In her examination, Lynch prioritizes practice over doctrine, i.e. what people do rather than what they profess to believe. In doing so, what comes to the forefront is the process of ethical reasoning rather than its doctrinal precedence or results. Ethical reasoning, on this account, is a form of casuistry, where “religious actors constantly interpret and reinterpret teachings in order to meet their needs for living and acting in specific places and times” (57). In other words, it is a bottom-up process, one where the practical realities of the world shape how we respond to challenges and eventually shape what we call doctrine. It is decidedly not a top-down process, one where we apply previously established principles to new matters without considering the restraint of contingencies. It is these contingencies which make our actions, and our sense of self, precarious.

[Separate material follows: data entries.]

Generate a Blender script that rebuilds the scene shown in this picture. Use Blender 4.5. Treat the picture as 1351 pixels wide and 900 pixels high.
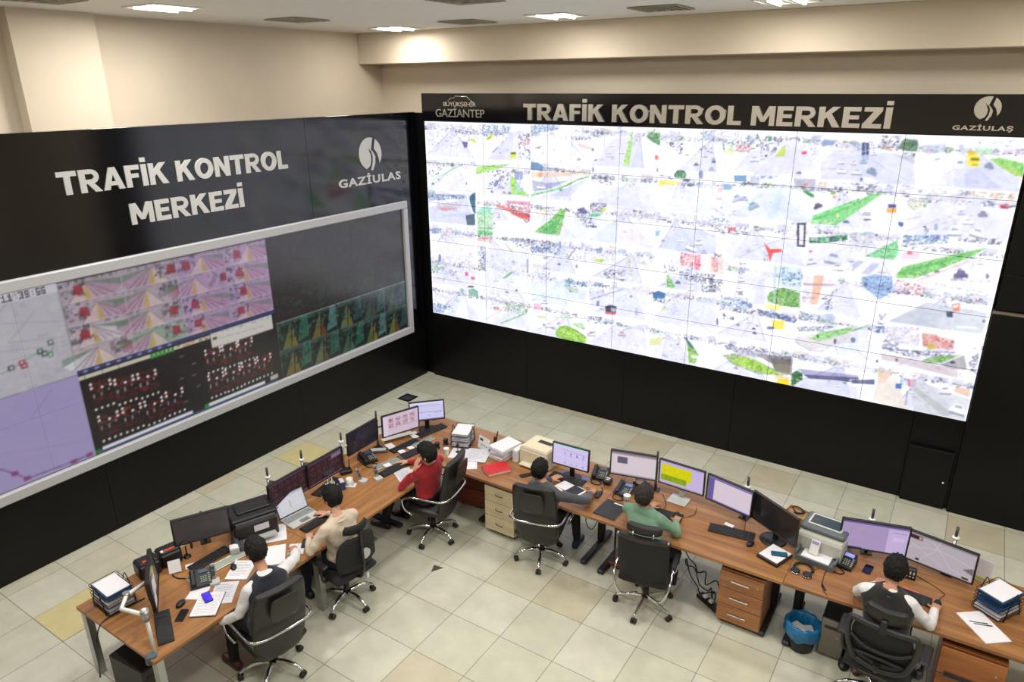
import bpy, math, random
import numpy as np
from mathutils import Matrix, Vector
R = math.radians
PI = math.pi
for o in list(bpy.data.objects):
    bpy.data.objects.remove(o)
S = bpy.context.scene
C = S.collection

# ------------------------------------------------------------------ camera
cam = bpy.data.objects.new('camera', bpy.data.cameras.new('camera'))
C.objects.link(cam)
S.camera = cam
cam.data.sensor_width = 36
cam.data.lens = 24.968
cam.data.clip_end = 100
_r = Vector((0.83757377, 0.54628519, -0.0065318))
_f = Vector((-0.51547233, 0.7862571, -0.34071695))
_f = (_f - _r * _r.dot(_f)).normalized()
_u = _r.cross(_f)
cam.matrix_world = Matrix.Translation((0, 0, 5.17)) @ Matrix((_r, _u, -_f)).transposed().to_4x4()

# ------------------------------------------------------------------ world, exposure, ceiling light
w = bpy.data.worlds.new('world')
S.world = w
w.use_nodes = True
w.node_tree.nodes['Background'].inputs[0].default_value = (0.9, 0.95, 1.0, 1)
w.node_tree.nodes['Background'].inputs[1].default_value = 0.05
S.view_settings.view_transform = 'Standard'
S.view_settings.look = 'None'
S.view_settings.exposure = 0.0
S.view_settings.gamma = 1.0
S.view_settings.use_curve_mapping = False
S.cycles.max_bounces = 6
S.cycles.diffuse_bounces = 3
S.cycles.glossy_bounces = 3
S.cycles.use_denoising = True
LAMP = 57.0                                    # watts of each recessed fluorescent fixture
CEIL = 5.99
LIGHTS = [(-7.9, 5.1), (-8.0, 9.0), (-4.95, 8.62), (-2.1, 8.6), (0.9, 8.6), (3.9, 8.6),
          (-5.0, 5.1), (-2.1, 5.1), (0.9, 5.1), (3.9, 5.1), (-7.9, 1.6), (-5.0, 1.6), (-2.1, 1.6), (0.9, 1.6), (3.9, 1.6)]

# ------------------------------------------------------------------ helpers
def lin(h):
    if isinstance(h, str):
        h = [int(h[i:i + 2], 16) / 255 for i in (0, 2, 4)]
    return [((c + 0.055) / 1.055) ** 2.4 if c > 0.04045 else c / 12.92 for c in h]

MATS = {}
def mat(name, col, rough=0.5, metal=0.0, spec=0.5, bump=0.0, bscale=200.0, vary=0.0, vscale=6.0, emit=0.0, coat=0.0, sheen=0.0):
    """plain procedural material: principled with noise in colour and bump"""
    if name in MATS:
        return MATS[name]
    m = bpy.data.materials.new(name)
    m.use_nodes = True
    nt = m.node_tree
    b = nt.nodes['Principled BSDF']
    c = lin(col)
    b.inputs['Base Color'].default_value = (*c, 1)
    b.inputs['Roughness'].default_value = rough
    b.inputs['Metallic'].default_value = metal
    b.inputs['Specular IOR Level'].default_value = spec
    b.inputs['Coat Weight'].default_value = coat
    b.inputs['Sheen Weight'].default_value = sheen
    tc = nt.nodes.new('ShaderNodeTexCoord')
    if vary:
        n = nt.nodes.new('ShaderNodeTexNoise')
        n.inputs['Scale'].default_value = vscale
        n.inputs['Detail'].default_value = 4
        nt.links.new(tc.outputs['Object'], n.inputs['Vector'])
        r = nt.nodes.new('ShaderNodeValToRGB')
        r.color_ramp.elements[0].position = 0.3
        r.color_ramp.elements[1].position = 0.7
        r.color_ramp.elements[0].color = (*[x * (1 - vary) for x in c], 1)
        r.color_ramp.elements[1].color = (*[min(1, x * (1 + vary)) for x in c], 1)
        nt.links.new(n.outputs['Fac'], r.inputs['Fac'])
        nt.links.new(r.outputs['Color'], b.inputs['Base Color'])
    n2 = nt.nodes.new('ShaderNodeTexNoise')
    n2.inputs['Scale'].default_value = bscale
    nt.links.new(tc.outputs['Object'], n2.inputs['Vector'])
    if bump:
        bp = nt.nodes.new('ShaderNodeBump')
        bp.inputs['Strength'].default_value = bump
        bp.inputs['Distance'].default_value = 0.01
        nt.links.new(n2.outputs['Fac'], bp.inputs['Height'])
        nt.links.new(bp.outputs['Normal'], b.inputs['Normal'])
    else:
        mr = nt.nodes.new('ShaderNodeMapRange')
        mr.inputs['To Min'].default_value = max(0, rough - 0.04)
        mr.inputs['To Max'].default_value = rough + 0.04
        nt.links.new(n2.outputs['Fac'], mr.inputs['Value'])
        nt.links.new(mr.outputs['Result'], b.inputs['Roughness'])
    if emit:
        b.inputs['Emission Color'].default_value = (*c, 1)
        b.inputs['Emission Strength'].default_value = emit
    MATS[name] = m
    return m

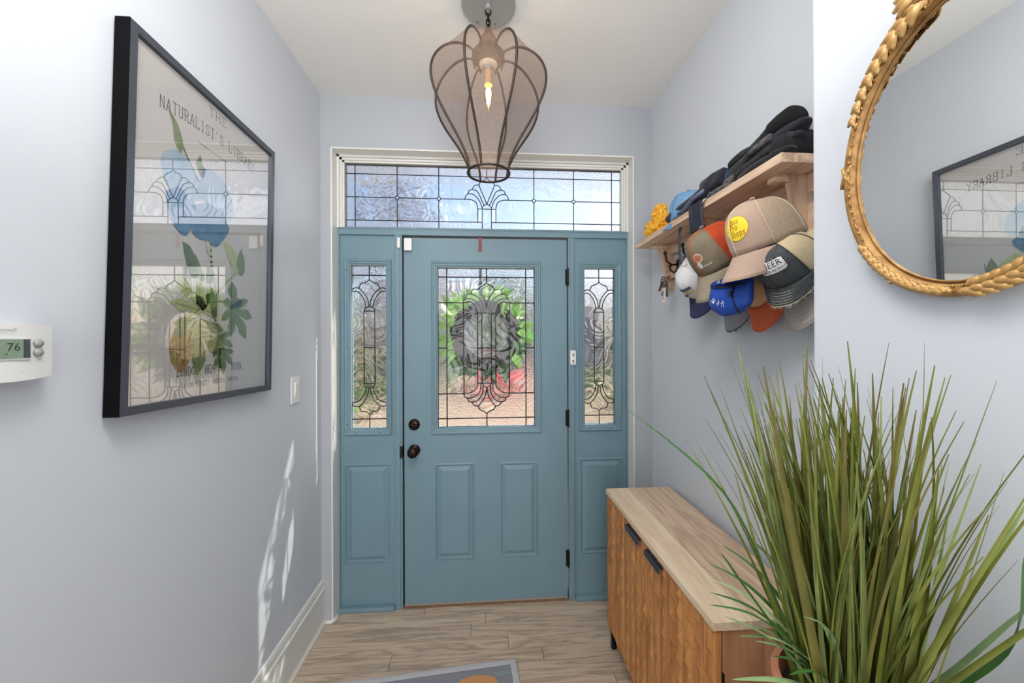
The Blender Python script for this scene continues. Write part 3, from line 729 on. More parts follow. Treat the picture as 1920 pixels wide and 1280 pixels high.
# ------------------------------------------------------------------ framed print
PC = Vector((XL+.004, -.893, 1.762))
pic = empty('framed_print', 'large black framed botanical print hanging slightly crooked on the left wall', 'picture', PC, (R(-1.9), 0, 0))
PWD, PHT, FW = .60, .926, .020
M_frame = mat('black_metal_frame', (74, 78, 88), .32, metal=.3); M_side = mat('black_frame_side', (7, 7, 9), .8, spec=.1)
fr = MB()
for (a, b, c_, d) in ((-PWD/2, -PWD/2+FW, -PHT/2, PHT/2), (PWD/2-FW, PWD/2, -PHT/2, PHT/2), (-PWD/2+FW, PWD/2-FW, PHT/2-FW, PHT/2), (-PWD/2+FW, PWD/2-FW, -PHT/2, -PHT/2+FW)):
    fr.bbox(0, .034, a, b, c_, d, .0008)
fr.build('frame', M_frame, pic)
sd = MB(); sd.box(.0005, .0338, -PWD/2-.002, -PWD/2+.001, -PHT/2, PHT/2); sd.build('frame_side', M_side, pic)
M_paper = mat('cream_print_paper', (214, 209, 206), .8)
MB().box(.004, .021, -PWD/2+FW, PWD/2-FW, -PHT/2+FW, PHT/2-FW).build('print_sheet', M_paper, pic)
MB().add([(.0275, -PWD/2+FW, -PHT/2+FW), (.0275, PWD/2-FW, -PHT/2+FW), (.0275, PWD/2-FW, PHT/2-FW), (.0275, -PWD/2+FW, PHT/2-FW)], [(0, 1, 2, 3)]).build('glazing', M_sheet, pic)
Ri = Euler((R(-1.9), 0, 0)).to_matrix().inverted()
def pj(layer):
    x = .0215+layer*.0002
    def f(a, b):
        v = Ri @ Vector((0, a-PC.y, b-PC.z)); return (x, v.y, v.z)
    return f
def poly(name, pts, m, layer, smooth=True, closed=True):
    q = spl(pts+[pts[0]], 5)[:-1] if smooth else pts
    V = [Vector(p) for p in q]; n = len(V)
    vo, eo, fo, *_ = delaunay_2d_cdt(V, [(i, (i+1) % n) for i in range(n)], [tuple(range(n))], 1, 1e-6)
    f = pj(layer); mb = MB(); mb.add([f(v.x, v.y) for v in vo], [tuple(x) for x in fo]); return mb.build(name, m, pic)
def ink(name, strokes, wd, m, layer):
    mb = MB(); f = pj(layer)
    for st in strokes: mb.ribbon2(st, wd, f)
    return mb.build(name, m, pic)
G1 = mat('print_green', (132, 148, 96), .8, rgb2=(108, 128, 84), vscale=30); G2 = mat('print_green_pale', (178, 190, 132), .8, rgb2=(196, 204, 154), vscale=30)
G3 = mat('print_green_dark', (86, 104, 74), .8, rgb2=(110, 128, 92), vscale=40); BL = mat('print_blue', (70, 116, 158), .8, rgb2=(96, 140, 178), vscale=25)
INK = mat('print_ink', (84, 80, 76), .8); OCH = mat('print_ochre', (170, 150, 84), .8, rgb2=(150, 112, 70), vscale=40); BLP = mat('print_blue_glared', (172, 194, 210), .8, rgb2=(146, 176, 200), vscale=20)  # upper petals paled: glare on the glass is put into their blue
tx = MB(); serif_text(tx, 'THE', -.912, 2.165, .085, .026, pj(1), .0018)
tx2 = MB(); serif_text(tx2, "NATURALIST'S LIBRARY", -1.085, 2.083, .400, .032, pj(1), .0022, .016); tx2.build('title_lettering', INK, pic); tx.build('title_lettering', INK, pic)
ink('title_rule', [[(-.955, 2.060), (-.835, 2.056)]], .0016, INK, 1)
t3 = MB(); serif_text(t3, 'LONDON: HENRY G. BOHN,', -1.035, 1.383, .285, .024, pj(1), .0019); serif_text(t3, 'YORK STREET, COVENT GARDEN.', -1.01, 1.348, .235, .013, pj(1), .0013); t3.build('imprint_lettering', INK, pic)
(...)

Lynch treats each of the subjects with whom she engages throughout the book as ethically precarious, practically reasoning actors. It would be impossible to provide a complete overview of the thinkers and arguments that Lynch weaves together throughout this book. Indeed, in each historical era, she makes clear that there is no single interpretive line amongst Christian thinkers, and gives ample attention to a variety of influential philosophers, theologians, and political thinkers. She begins in the colonial era, focusing on the arguments made by theologians like Bartolomé de las Casas and Eusebio Kino concerning the treatment of indigenous peoples in the newly “discovered” Americas. She shows how the terms of these debates concerning, for example whether it was necessary to convert, kill, or peaceably live alongside indigenous peoples were shaped by the contingencies of exploration and the restraints of doctrine. But in responding to these contingencies, she explains, doctrine itself was changed. Her story continues in her discussion of debates about war amongst Protestant and Catholic theologians in the modern world. Lynch dives deep into the 1932 debate between H. Richard Niebuhr and his brother, Reinhold, on the ethics of intervention in the Sino-Japanese conflict. She does so, however, while situating it within its wider theological and political context. She demonstrates, for example, that H. Richard Niebuhr’s account of non-violence was not the only possible interpretation at the time. She shows how a Catholic thinker like Dorothy Day interpreted the Christian tradition in an even more radically pacifist way than H. Richard Niebuhr as an active mode of non-violent resistance. Before ending the book by exploring the current constellation of neoliberal NGOs and FBOs, Lynch explores how liberation theology took up the same Christian teachings as their elder brethren, and yet saw in them a message more concerned with standing with the poor and marginalized. What one is left with after reading this book is a genealogy of Christianity’s role in international relations that balances a wide-ranging scope with historical depth. This approach makes it possible for the actors that appear in each of her chapters to speak to one another and to readers.
In the responses to the book collected in this symposium, the contributors engage with the theoretical as well as ethical questions that Lynch’s book raises. Diane L. Moore puts Lynch’s account of precarity into conversation with Donna Harraway’s notion of “staying with the trouble” to further reveal what an expansive notion of the common good might entail. Michael Barnett wrestles with the boundaries of how we classify Christianity. Atalia Omer extends Lynch’s discussion of technocratic humanitarianism in our present moment and thinks with her about what it means to center those at the margins of religious traditions so that we can imagine new horizons of ethical possibility. Relatedly, Emma Tomalin reflects on the importance of prioritizing local faith actors in overcoming current neoliberal approaches to humanitarian aid.
In thinking both critically and constructively with Christian thinkers from both the past and present, Lynch’s book shows how we might employ critical genealogical methods without succumbing to a cynical and/or fatalistic view of the world. This creative engagement is key to navigating the challenges of modernity and grappling with contested notions of the secular and the sacred. In significant ways, this forum builds upon themes of our previous symposium on Giuliana Chamedes’s A Twentieth-Century Crusade: The Vatican’s Battle to Remake Christian Europe, which also gathered scholars together to think both historically and constructively about religion’s role in shaping geopolitical realities in modernity.